--- begin ---
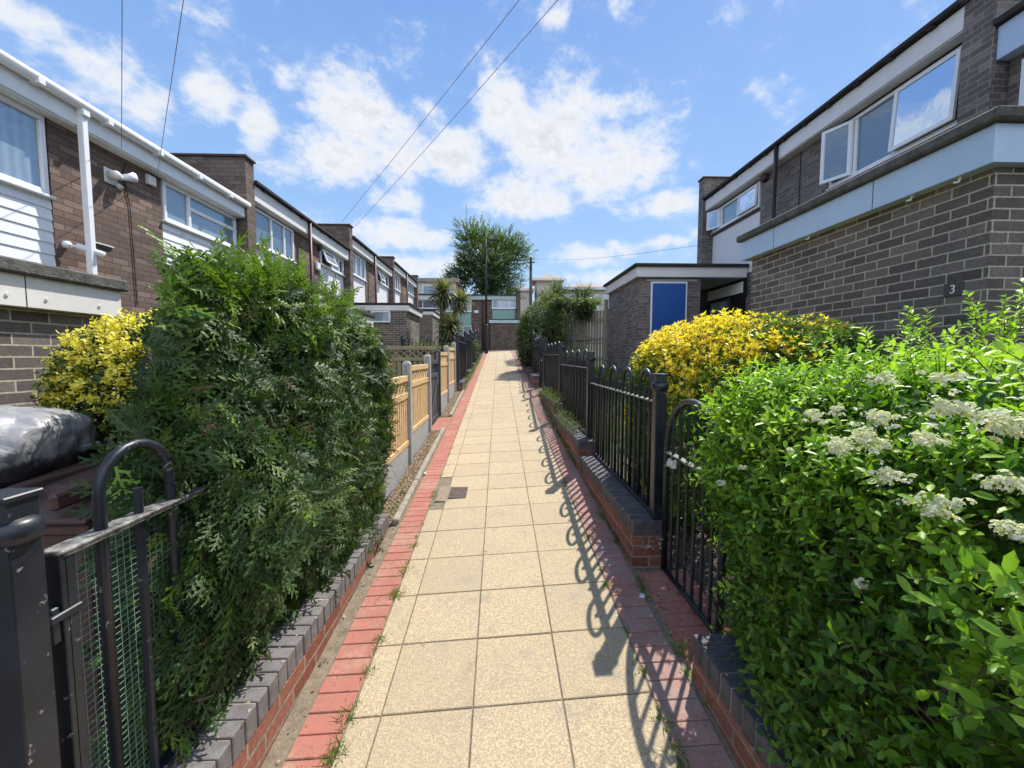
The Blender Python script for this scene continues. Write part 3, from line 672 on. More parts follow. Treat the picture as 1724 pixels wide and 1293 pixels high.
def archgate(label, y0, y1, x, zb, zspring, cat='gate'):
    """round topped gate in the plane x; y0 free side, y1 hinge side"""
    t = thing('iron_gate', label, cat, (x, y1, zb), 'arched black iron gates')
    c_, r_ = (y0+y1)/2, (y1-y0)/2
    pts = [(x, y0, zb)]+[(x, y0, zspring)]+[(x, c_-r_*math.cos(math.pi*j/20), zspring+r_*math.sin(math.pi*j/20)) for j in range(1, 20)]+[(x, y1, zspring), (x, y1, zb)]
    MB().tube(pts, .0195, 10).build('frame', M['iron'], t, smooth=True)
    mb = MB(); mb.box(x-.02, x+.02, y0, y1, zspring-.022, zspring-.012); mb.build('middle_rail', M['iron_top'], t)
    MB().tube([(x, y0, zb+.01), (x, y1, zb+.01)], .016, 8).build('bottom_rail', M['iron'], t, smooth=True)
    n = 6
    for i in range(1, n+1):
        yy = y0+(y1-y0)*i/(n+1); zt = zspring+math.sqrt(max(0, r_*r_-(yy-c_)**2))
        MB().tube([(x, yy, zb), (x, yy, zt)], .010, 8).build('bar', M['iron'], t)
    mb = MB(); mb.tube([(x-.03, y1-.09, zspring-.075), (x-.006, y1-.09, zspring-.075)], [.017, .019], 10); mb.box(x-.012, x+.012, y1-.12, y1-.05, zspring-.10, zspring-.05)
    mb.build('latch', M['upvc_grey'], t)
    for z_ in (zb+.12, zspring-.2):
        mb = MB(); mb.box(x-.014, x+.014, y1+.01, y1+.055, z_-.012, z_+.012); mb.build('hinge', M['iron'], t)
archgate('round topped black iron gate half hidden by the near flowering hedge', 1.93, 2.62, 1.10, -1.42, -.605)
archgate('distant round topped black gate in the right hand railings, seen almost edge on', 9.60, 10.42, 1.09, -.83, -.02)
t = thing('gate_post', 'black post on the near side of the distant arched gate on the right', 'post', (1.08, 9.55, -.9)); postparts(t, 1.08, 9.55, -.95, .43)
# latch block and straps between near post and left panel
t = thing('gate_latch', 'small weathered latch plate between the near left post and the netted railing', 'latch', (-1.075, .98, -.6))
mb = MB(); mb.box(-1.09, -1.05, .955, 1.03, -.635, -.615); mb.box(-1.085, -1.06, .965, .985, -.69, -.6); mb.build('plate', M['iron'], t, bevel=.003)

# ------------------------------------------------------------------ pale timber fence on the left
def cpost(label, y, zt, mat='concrete', x=-1.13):
    t = thing('fence_post', label, 'fence post', (x, y, zt-1.4), 'square posts of the timber fence')
    mb = MB(); w_ = .05; mb.box(x-w_, x+w_, y-w_, y+w_, zt-1.65, zt-.035)
    a = (x-w_, y-w_, zt-.035); b_ = (x+w_, y-w_, zt-.035); c_ = (x+w_, y+w_, zt-.035); d = (x-w_, y+w_, zt-.035)
    e = .02; A = (x-e, y-e, zt); B = (x+e, y-e, zt); C_ = (x+e, y+e, zt); D_ = (x-e, y+e, zt)
    for q in ((a, b_, B, A), (b_, c_, C_, B), (c_, d, D_, C_), (d, a, A, D_), (A, B, C_, D_)): mb.face(q)
    mb.build('shaft', M[mat], t, bevel=.006, seg=2)
    # recessed channel edges
    mb = MB(); mb.box(x-.012, x+.012, y-w_-.004, y-w_-.001, zt-1.4, zt-.06); mb.build('slot', M['edging'], t)
P1, P2, PD, P3, P4 = 5.07, 6.52, 7.62, 8.92, 10.32
cpost('nearest concrete fence post, between the first two pale timber panels', P1, -.055)
cpost('concrete fence post on the near side of the dark grey gate', P2, .035)
cpost('square fence post with dark grey painted face on the far side of the grey gate', PD, .13, 'darkpaint')
cpost('concrete fence post between the two pale timber panels beyond the gate', P3, .235)
cpost('last concrete fence post before the black railings begin', P4, .36)
def tpanel(label, y0, y1, ztop, x=-1.13, zb=None, axis='y', mat='pine', gravel=True, cat='fence panel', hgt=.74, name='timber_fence_panel', dark=None):
    """rail, lattice, rail, slats, rail; axis y: runs along the path, x: runs across it (y0,y1 then are x values and x the y value)"""
    T = (lambda u, n, z: (x+n, u, z)) if axis == 'y' else (lambda u, n, z: (u, x+n, z))
    org = T((y0+y1)/2, 0, ztop-hgt-.3)
    t = thing(name, label, cat, org, 'lattice topped timber panels')
    m_ = M[mat]
    def bx(nm, *a, mt=None): return MB(T).box(*a).build(nm, mt or m_, t, bevel=.003)
    bx('top_rail', y0, y1, -.028, .028, ztop-.068, ztop)
    bx('middle_rail', y0, y1, -.026, .026, ztop-.275, ztop-.205)
    bx('bottom_rail', y0, y1, -.026, .026, ztop-hgt, ztop-hgt+.06)
    mb = MB(T); wd = y1-y0; step = .15; n = int(wd/step)+2
    def strut(u0, z0, u1, z1, d0, d1):
        # clip to panel
        def cl(u0, z0, u1, z1):
            for lo in (True, False):
                lim = y0 if lo else y1
                if (u0 < lim) == lo and (u1 < lim) == lo and u0 != lim and u1 != lim: return None
                if (u0 < lim) == lo and u0 != lim: tt = (lim-u0)/(u1-u0); u0, z0 = lim, z0+(z1-z0)*tt
                if (u1 < lim) == lo and u1 != lim: tt = (lim-u0)/(u1-u0); u1, z1 = lim, z0+(z1-z0)*tt
            return u0, z0, u1, z1
        r_ = cl(u0, z0, u1, z1)
        if not r_ or abs(r_[2]-r_[0]) < .02: return
        u0, z0, u1, z1 = r_; h_ = .016
        q = [(u0-h_, d0, z0), (u0+h_, d0, z0), (u1+h_, d0, z1), (u1-h_, d0, z1)]; p = [(a, d1, c_) for a, _, c_ in q]
        q = [T(*a) for a in q]; p = [T(*a) for a in p]
        mb.face(q); mb.face(p[::-1])
        for k in range(4): mb.face([q[k], p[k], p[(k+1) % 4], q[(k+1) % 4]])
    for i in range(-2, n):
        u = y0+i*step
        strut(u, ztop-.205, u+.15, ztop-.068, .002, .014); strut(u+.15, ztop-.205, u, ztop-.068, -.012, -.001)
    mb.build('lattice', m_, t)
    mb = MB(T); sp = .098; n = int((wd-.02)/sp)
    for i in range(n):
        u = y0+(wd-n*sp)/2+i*sp; j = random.uniform(-.002, .002)
        mb.box(u+.016+j, u+.076+j, -.010+j, .012+j, ztop-hgt+.06, ztop-.275)
    mb.build('slats', m_, t, bevel=.002)
    if gravel: bx('gravel_board', y0, y1, -.022, .018, ztop-hgt-.32, ztop-hgt-.002, mt=M['concrete'])
    if mat == 'pine' and not gravel: pass
    return t
tpanel('nearest pale timber fence panel with lattice top, emerging from behind the conifer hedge', 3.62, P1-.05, -.232, hgt=.85)
tpanel('second pale timber fence panel, just before the dark grey gate', P1+.05, P2-.05, -.118, hgt=.86)
gt = thing('timber_gate', 'dark grey painted garden gate with lattice top in the timber fence', 'gate', (-1.13, P2+.07, -1.15))
T = lambda u, n, z: (-1.13+n, u, z)
a, b_ = P2+.06, PD-.06
for nm, q in (('stile', (a, a+.07, -.025, .025, -1.12, -.06)), ('stile', (b_-.07, b_, -.025, .025, -1.12, -.06)), ('top_rail', (a+.07, b_-.07, -.024, .024, -.13, -.065)), ('middle_rail', (a+.07, b_-.07, -.024, .024, -.36, -.29)), ('bottom_rail', (a+.07, b_-.07, -.024, .024, -1.12, -1.04))):
    MB(T).box(*q).build(nm, M['darkpaint'], gt, bevel=.003)
mb = MB(T)
for i in range(10): u = a+.075+i*.086; mb.box(u, u+.076, -.012, .006, -1.04, -.36)
mb.build('boards', M['darkpaint'], gt, bevel=.002)
mb = MB(T)
for i in range(6):
    u = a+.08+i*.13
    for (u0, u1, d) in ((u, u+.12, .004), (u+.12, u, -.008)):
        q = [(u0-.012, d, -.29), (u0+.012, d, -.29), (u1+.012, d, -.13), (u1-.012, d, -.13)]; mb.face([T(*k) for k in q]); mb.face([T(k[0], k[1]-.01, k[2]) for k in q][::-1])
mb.build('lattice', M['darkpaint'], gt)
mb = MB()
q = [(a+.07, -1.04), (a+.13, -1.04), (b_-.07, -.42), (b_-.07, -.36), (b_-.13, -.36), (a+.07, -.98)]
mb.prism(q, 0, -1.118, -1.104); mb.build('brace', M['darkpaint'], gt, bevel=.002)
tpanel('third pale timber fence panel, just beyond the dark grey gate', PD+.05, P3-.05, .085, hgt=.86)
tpanel('farthest pale timber fence panel, before the black railings', P3+.05, P4-.05, .205, hgt=.86)
tpanel('olive timber lattice panel running across between two left gardens', -2.14, -1.19, .19, x=7.72, axis='x', mat='timber_olive', gravel=False, hgt=1.0)
cpost('grey concrete post at the hedge end of the olive cross panel', 7.70, .26, x=-2.20)
tpanel('olive timber lattice panel behind the conifer hedge top', -3.2, -2.26, .19, x=7.72, axis='x', mat='timber_olive', gravel=False, hgt=1.0)

# ------------------------------------------------------------------ houses
def window(parent, T, u0, u1, z0, z1, splits, nf=.0, opens=(), glass='glass', frame='upvc', transom=None, fw=.055, sill=True):
    """window frame in the wall plane (n=nf); splits: mullion positions; opens: (index, kind) of casements that stand open"""
    mb = MB(T); us = [u0]+list(splits)+[u1]
    mb.box(u0, u1, nf-.03, nf+.04, z0, z0+fw); mb.box(u0, u1, nf-.03, nf+.04, z1-fw, z1)
    for i, u in enumerate(us):
        a, b_ = (u, u+fw) if i == 0 else (u-fw, u) if i == len(us)-1 else (u-fw*.5, u+fw*.5)
        mb.box(a, b_, nf-.028, nf+.038, z0+fw, z1-fw)
    tr = transom or {}
    for i, z in tr.items():
        mb.box(us[i]+fw*.5, us[i+1]-fw*.5, nf-.026, nf+.036, z-fw*.5, z+fw*.5)
    if sill: mb.box(u0-.03, u1+.03, nf-.02, nf+.075, z0-.03, z0-.001)
    W = mb.build('window', M[frame], parent, bevel=.006)
    def pane(ua, ub, za, zb_):
        m2 = MB(T); m2.box(ua, ub, nf-.012, nf+.004, za, zb_); m2.build('pane', M[glass], W)
    for i in range(len(us)-1):
        ua = us[i]+(fw if i == 0 else fw*.5); ub = us[i+1]-(fw if i == len(us)-2 else fw*.5)
        if i in dict(opens):
            kind = dict(opens)[i]
            # near-black sheet as painted room shade, then the tilted casement as its own part
            m2 = MB(T); m2.box(ua, ub, nf-.05, nf-.04, z0+fw, z1-fw); m2.build('shade_sheet', M['dark'], W)
            an = R(20 if kind == 'top' else 3.5); hh = z1-z0-2*fw+.03; ww = ub-ua+.03
            def Q(p, q, d):      # p across, q down from the hinge, d depth
                if kind[:3] == 'top': return T(ua-.015+p, nf+.04+q*math.sin(an)+d*math.cos(an), z1-fw+.015-q*math.cos(an)+d*math.sin(an))
                an2 = R(24); s_ = 1 if kind == 'sideL' else -1; base = ub if kind == 'sideL' else ua
                return T(base-s_*p*math.cos(an2)+s_*d*math.sin(an2)*0, nf+.04+p*math.sin(an2)+d, z1-fw+.015-q)
            def bar(mbb, p0, p1, q0, q1, d0=0, d1=.035):
                P8 = [Q(p, q, d) for d in (d0, d1) for q in (q0, q1) for p in (p0, p1)]
                for fc in ((0, 1, 3, 2), (4, 6, 7, 5), (0, 4, 5, 1), (2, 3, 7, 6), (0, 2, 6, 4), (1, 5, 7, 3)): mbb.face([P8[k] for k in fc])
            m3 = MB(); e = .05
            bar(m3, 0, ww, 0, e); bar(m3, 0, ww, hh-e, hh); bar(m3, 0, e, e, hh-e); bar(m3, ww-e, ww, e, hh-e)
            m3.build('casement', M[frame], W)
            m4 = MB(); bar(m4, e, ww-e, e, hh-e, .01, .02); m4.build('pane', M[glass], W)
        elif i in tr:
            pane(ua, ub, z0+fw, tr[i]-fw*.5); pane(ua, ub, tr[i]+fw*.5, z1-fw)
        else: pane(ua, ub, z0+fw, z1-fw)
    return W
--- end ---
Set problem: Report how many lines in this data include the string "from", and nothing else.

The response: 3